Interesting, I didn't know that. I have very little historical knowledge pre-1990 about mainframes, and by the time I started working in the field the term "server" replaced "mainframe" exclusively. In fact, during my graduate years, the mainframe & TTY terminals were replaced with IBM AIX workstations, and a big honkin file server, so I never really got to dive into it before it was gone.
They were not called big iron for nothing. They are not measured in racks but metric tons and such :) In 1991, a Hungarian university installed its mainframe by partially removing the roof and craning the thing in place. I am not kidding. Hard to find photos. http://hampage.hu/nosztalgia/netto/ursus/ursus.jpg here's a small section of it.

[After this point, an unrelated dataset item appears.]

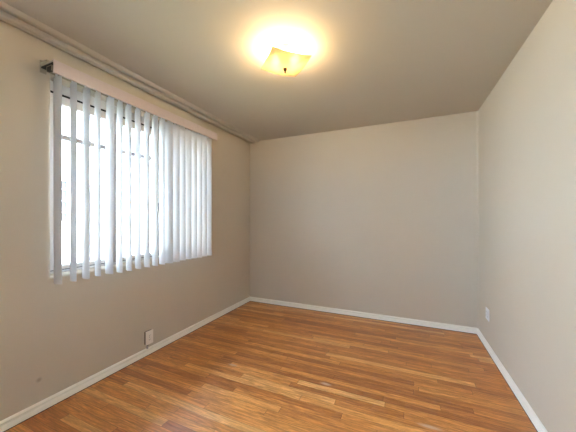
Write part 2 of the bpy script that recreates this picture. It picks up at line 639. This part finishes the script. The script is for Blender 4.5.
# ------------------------------------------------------------------ ceiling light
LX, LY = 1.463, -1.865
cl = thing('ceiling_light', 'lit square frosted glass ceiling light with upturned corners and dark finial', 'ceiling light', (LX, LY, H))
Mt = Matrix.Translation((LX, LY, 0))
MB().lathe([(0.03, H - 0.030), (0.055, H - 0.026), (0.062, H - 0.016), (0.064, H)], 32, Mt).build('canopy', M['frame'], cl, smooth=30)
MB().lathe([(0.0035, 2.37), (0.0035, H - 0.02)], 12, Mt).build('rod', M['bronze'], cl, smooth=30)
MB().lathe([(0.001, 2.348), (0.004, 2.351), (0.006, 2.356), (0.004, 2.361), (0.008, 2.365), (0.012, 2.371), (0.013, 2.381), (0.004, 2.386)], 20, Mt).build('finial', M['bronze'], cl, smooth=40)
N = 24
hs = 0.142
P, F = [], []
for lay, dz in ((0, 0.0), (1, 0.005)):
    for j in range(N + 1):
        for i in range(N + 1):
            s, t = -1 + 2 * i / N, -1 + 2 * j / N
            r2 = (s * s + t * t) / 2
            q = max(abs(s), abs(t))
            z = 2.383 + 0.029 * q ** 2 + 0.012 * max(0, r2 - 0.55) * 2 + 0.0025 * math.sin(5 * s + 1) * math.sin(4 * t + .5) * q
            p = Vector((s * hs, t * hs, z + dz))
            p.rotate(Matrix.Rotation(math.radians(45), 3, 'Z'))
            P.append(p + Vector((LX, LY, 0)))
n1 = (N + 1) ** 2
ix = lambda i, j, l: l * n1 + j * (N + 1) + i
for j in range(N):
    for i in range(N):
        F.append((ix(i, j, 0), ix(i, j + 1, 0), ix(i + 1, j + 1, 0), ix(i + 1, j, 0)))
        F.append((ix(i, j, 1), ix(i + 1, j, 1), ix(i + 1, j + 1, 1), ix(i, j + 1, 1)))
for k in range(N):
    F.append((ix(k, 0, 0), ix(k + 1, 0, 0), ix(k + 1, 0, 1), ix(k, 0, 1)))
    F.append((ix(k, N, 0), ix(k, N, 1), ix(k + 1, N, 1), ix(k + 1, N, 0)))
    F.append((ix(0, k, 0), ix(0, k, 1), ix(0, k + 1, 1), ix(0, k + 1, 0)))
    F.append((ix(N, k, 0), ix(N, k + 1, 0), ix(N, k + 1, 1), ix(N, k, 1)))
MB().add(P, F).build('glass_shade', M['shade'], cl, smooth=50)
for sgn in (-1, 1):
    d = Vector((math.cos(math.radians(200)), math.sin(math.radians(200)), 0)) * sgn
    R = Matrix.Translation((LX, LY, 2.452)) @ d.to_track_quat('Z', 'Y').to_matrix().to_4x4()
    MB().lathe([(0.004, 0.012), (0.014, 0.012), (0.0145, 0.035), (0.010, 0.036)], 16, R).build('bulb_socket', M['plate_w'], cl, smooth=40)
    MB().lathe([(0.008, 0.036), (0.013, 0.040), (0.020, 0.050), (0.0265, 0.063), (0.028, 0.074), (0.025, 0.086), (0.016, 0.096), (0.003, 0.100)], 24, R).build('bulb', M['bulb'], cl, smooth=60)


# ------------------------------------------------------------------ outlets
def duplex(parent, M4, plate, sock_c, pw, ph, wide=False):
    """cover plate (local: x across, y up, z out) with sockets"""
    MB().box(-pw / 2, pw / 2, -ph / 2, ph / 2, 0, 0.006, M4, 0.002).build('cover_plate', plate, parent)
    xs = (-pw / 4, pw / 4) if wide else (0,)
    for x in xs:
        for y in (0.02, -0.02):
            s = MB()
            prof = []
            for k in range(20):
                a = 2 * PI * k / 20
                prof.append((x + 0.0165 * math.cos(a), y + max(-0.0125, min(0.0125, 0.0165 * math.sin(a)))))
            ring = lambda z: [M4 @ Vector((px, py, z)) for px, py in prof]
            s.loops([ring(0.0035), ring(0.0075)])
            n = len(prof)
            s.f.append(tuple(range(n, 2 * n)))
            s.f.append(tuple(range(n))[::-1])
            so = s.build('socket', sock_c, parent)
            sl = MB()
            for dx, hh in ((-0.0063, 0.0042), (0.0063, 0.0034)):
                sl.box(x + dx - 0.0011, x + dx + 0.0011, y + 0.002 - hh, y + 0.002 + hh, 0.0072, 0.0079, M4)
            sl.box(x - 0.002, x + 0.002, y - 0.0095, y - 0.006, 0.0072, 0.0079, M4)
            sl.build('slot', M['slot'], so)
        MB().lathe([(0.003, 0.0055), (0.003, 0.0068), (0.001, 0.0074)], 12, M4 @ Matrix.Translation((x, 0, 0))).build('screw', M['metal'], parent)


# left wall: surface box standing proud, short conduit down to the baseboard
oy, oz, proud = -1.826, 0.173, 0.026
ol = thing('wall_outlet', 'ivory surface-mounted outlet box under the window with short conduit to baseboard', 'outlet', (0, oy, oz - 0.06))
MB().box(0, proud - 0.002, oy - 0.036, oy + 0.036, oz - 0.06, oz + 0.06, None, 0.003).build('box', M['obox'], ol)
M4 = Matrix(((0, 0, 1, proud - 0.003), (1, 0, 0, oy), (0, 1, 0, oz), (0, 0, 0, 1)))
duplex(ol, M4, M['plate'], M['plate'], 0.080, 0.128)
MB().lathe([(0.008, 0.069), (0.008, oz - 0.058)], 14, Matrix.Translation((0.013, oy - 0.012, 0))).build('conduit', M['bar'], ol, smooth=30)
MB().lathe([(0.0115, oz - 0.075), (0.0115, oz - 0.057)], 14, Matrix.Translation((0.013, oy - 0.012, 0))).build('conduit_nut', M['metal'], ol, smooth=30)
# right wall: flush white plate near the back corner
oy, oz = -0.385, 0.352
orr = thing('wall_outlet', 'flush white outlet plate low on the right wall near the back corner', 'outlet', (W, oy, oz - 0.055))
M4 = Matrix(((0, 0, -1, W), (-1, 0, 0, oy), (0, 1, 0, oz), (0, 0, 0, 1)))
duplex(orr, M4, M['plate_w'], M['plate_w'], 0.116, 0.114, True)

# ------------------------------------------------------------------ outside the window
GZ = -0.45
struct(MB().box(-16, 8, -14, 12, GZ - 0.1, GZ).build('ground', M['grass']))
XH = -4.2
nh = thing('neighbor_house', 'pale sunlit house across the yard seen between the blind vanes', 'house', (XH, 0.5, GZ))
MB().box(XH - 5, XH, -7, 8, GZ, 3.7).build('wall', M['stucco'], nh)
rf = MB().extrude([(0.30, 3.66), (0.30, 3.80), (-2.5, 4.9), (-5.3, 3.80), (-5.3, 3.66)], (XH, -7.4, 0), (XH, 8.4, 0), (1, 0, 0), (0, 0, 1))
rf.build('roof', M['roof'], nh)
for (y0, y1, z0, z1) in ((-1.25, -0.35, 1.2, 2.15), (1.5, 2.7, 1.1, 2.2)):
    fo = MB().loops([[(XH + d, y0 + i, z0 + i), (XH + d, y1 - i, z0 + i), (XH + d, y1 - i, z1 - i), (XH + d, y0 + i, z1 - i)]
                     for d, i in ((0, 0), (0.05, 0), (0.05, 0.07), (0, 0.07))], closed=True).build('window', M['frame'], nh)
    MB().box(XH - 0.005, XH + 0.012, y0 + 0.06, y1 - 0.06, z0 + 0.06, z1 - 0.06).build('pane', M['dark'], fo)
    g = MB()
    for k in range(1, 4):
        zz = z0 + (z1 - z0) * k / 4
        g.box(XH + 0.012, XH + 0.04, y0 + 0.06, y1 - 0.06, zz - 0.015, zz + 0.015)
    g.box(XH + 0.012, XH + 0.036, (y0 + y1) / 2 - 0.015, (y0 + y1) / 2 + 0.015, z0 + 0.06, z1 - 0.06)
    g.build('glazing_bar', M['frame'], fo)
MB().box(XH, XH + 0.09, -0.10, 0.03, GZ + 0.05, 2.10, None, 0.01).build('downspout', M['grey'], nh)
MB().box(XH, XH + 0.12, 0.66, 0.88, 0.75, 1.0, None, 0.01).build('meter_box', M['grey'], nh)

# shrubs against the house
def shrub(x, y, rad, hgt, n, label):
    t = thing('shrub', label, 'shrub', (x, y, GZ), 'shrubs outside the window')
    MB().lathe([(0.03, GZ), (0.02, GZ + hgt * 0.6)], 8, Matrix.Translation((x, y, 0))).build('stem', M['bark'], t)
    m = MB()
    for _ in range(n):
        d = Vector((random.gauss(0, 1), random.gauss(0, 1), random.gauss(0, 1))).normalized() * random.uniform(0.6, 1) ** 0.5
        c = Vector((x + d.x * rad, y + d.y * rad, GZ + hgt * 0.55 + d.z * hgt * 0.45))
        s = random.uniform(0.04, 0.07)
        R = Matrix.Rotation(random.uniform(0, 6.28), 3, 'Z') @ Matrix.Rotation(random.uniform(0, 3), 3, 'X')
        m.add([c + R @ Vector(q) * s for q in ((-1, 0, 0), (0, -0.45, 0.1), (1, 0, 0), (0, 0.45, 0.1))], [(0, 1, 2, 3)])
    m.build('foliage', M['leaf'], t)


shrub(XH + 0.6, 0.25, 0.35, 0.95, 500, 'low green shrub nearest the grey downspout outside')
shrub(XH + 0.7, 2.1, 0.45, 1.1, 500, 'rounder green shrub under the far window of the house outside')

>Intel has paraded its new ‘Lakefield’ processor design around the press and the public as a paragon of new processor innovation. Inside, Intel pairs one of its fast peak performance cores with four of its lower power efficient cores,
This is Intel in a nutshell. That was an innovation ARM made a decade ago. So why in the hell is Intel marketing touting it as Intel innovation. They clearly have some understanding of their customer base as morons. The atom cores are basically an expensive failure, doing a bad job of immmitating their larger cousins and a great job of reminding everyone that Intel hasn't designed a new CPU architecture since Itanium.
Those are mechanisms that enable innovation, in and of themselves, they are a curiosity. This moves the needle zero when it comes to competing with AMD.
I believe Intel could do it, but they would have to figure out what they really want.